Gluon-induced quarkonium production in transverse-momentum-dependent factorisation: applications to the LHC and EIC

With the Large Hadron Collider (LHC) and the upcoming Electron-Ion Collider (EIC) high-energy experiments, we have the opportunity to investigate the fundamental structure of matter. In particular, probing the internal structure of the proton relies on parton distribution functions (PDFs), which describe the probability of finding a parton—either a quark or a gluon—within the proton as a function of its longitudinal momentum. These functions have been studied extensively over the past decades, so the next frontier involves exploring higher-dimensional distributions, such as transverse-momentum–dependent PDFs (TMDs). Although significant progress has been made in understanding quark TMDs, our knowledge of gluon TMDs remains limited. This thesis focuses on the extraction of gluon TMDs through quarkonium production at the LHC and EIC, as quarkonium predominantly originates from gluonic interactions.

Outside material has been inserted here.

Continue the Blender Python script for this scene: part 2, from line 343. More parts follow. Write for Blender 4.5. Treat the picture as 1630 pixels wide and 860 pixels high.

We present theoretical predictions for transverse momentum spectra and azimuthal asymmetries of various processes using the TMD-evolution formalism, with a detailed analysis of its nonperturbative model parametrisation. Additionally, we investigate TMD shape functions, which account for smearing effects in quarkonium formation, that are crucial for the transition from a coloured intermediate state to a colourless bound state. From the phenomenological side, we predict measurable effects at the EIC that can probe not only TMDs but also TMD shape functions. Moreover, we take the first step towards constructing a complete transverse momentum spectrum for quarkonium production at the EIC. Furthermore, our predictions for quarkonium-pair production at the LHC show good agreement with recent normalised transverse momentum data.